[START OF Given material]

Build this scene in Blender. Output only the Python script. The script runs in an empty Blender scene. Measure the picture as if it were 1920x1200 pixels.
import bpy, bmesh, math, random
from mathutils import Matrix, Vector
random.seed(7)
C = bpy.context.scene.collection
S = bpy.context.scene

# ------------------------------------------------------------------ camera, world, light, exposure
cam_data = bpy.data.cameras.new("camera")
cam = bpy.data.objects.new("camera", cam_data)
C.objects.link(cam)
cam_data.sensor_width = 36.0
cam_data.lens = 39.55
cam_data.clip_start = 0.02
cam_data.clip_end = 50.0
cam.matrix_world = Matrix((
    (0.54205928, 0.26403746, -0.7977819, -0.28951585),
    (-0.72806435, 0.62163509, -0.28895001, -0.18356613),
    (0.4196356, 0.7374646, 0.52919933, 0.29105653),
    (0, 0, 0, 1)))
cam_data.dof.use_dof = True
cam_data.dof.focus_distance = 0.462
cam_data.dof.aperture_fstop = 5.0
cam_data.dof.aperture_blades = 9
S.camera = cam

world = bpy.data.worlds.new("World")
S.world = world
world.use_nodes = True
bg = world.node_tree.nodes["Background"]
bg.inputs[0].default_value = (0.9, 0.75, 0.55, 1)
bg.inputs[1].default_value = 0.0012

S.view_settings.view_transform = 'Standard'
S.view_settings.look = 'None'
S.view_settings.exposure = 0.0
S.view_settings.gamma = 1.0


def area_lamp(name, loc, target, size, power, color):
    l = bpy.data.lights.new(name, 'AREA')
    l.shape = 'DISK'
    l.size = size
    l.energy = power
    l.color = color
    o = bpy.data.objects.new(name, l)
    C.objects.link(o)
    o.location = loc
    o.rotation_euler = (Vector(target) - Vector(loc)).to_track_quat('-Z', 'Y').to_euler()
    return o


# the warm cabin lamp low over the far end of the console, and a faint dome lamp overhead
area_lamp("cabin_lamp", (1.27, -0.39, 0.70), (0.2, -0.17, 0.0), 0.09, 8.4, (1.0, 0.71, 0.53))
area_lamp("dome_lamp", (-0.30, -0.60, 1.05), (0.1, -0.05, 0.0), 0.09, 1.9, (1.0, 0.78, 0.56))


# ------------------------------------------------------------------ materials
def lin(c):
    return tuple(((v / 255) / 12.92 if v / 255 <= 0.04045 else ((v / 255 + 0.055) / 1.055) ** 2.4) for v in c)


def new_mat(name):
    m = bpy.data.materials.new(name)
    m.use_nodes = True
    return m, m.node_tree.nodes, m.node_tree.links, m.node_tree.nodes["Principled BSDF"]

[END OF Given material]

Set exercise: Exactly as they stand, set down the lines from the top of the data through the line with "S = bpy.context.scene".

Correct answer:
Build this scene in Blender. Output only the Python script. The script runs in an empty Blender scene. Measure the picture as if it were 1920x1200 pixels.
import bpy, bmesh, math, random
from mathutils import Matrix, Vector
random.seed(7)
C = bpy.context.scene.collection
S = bpy.context.scene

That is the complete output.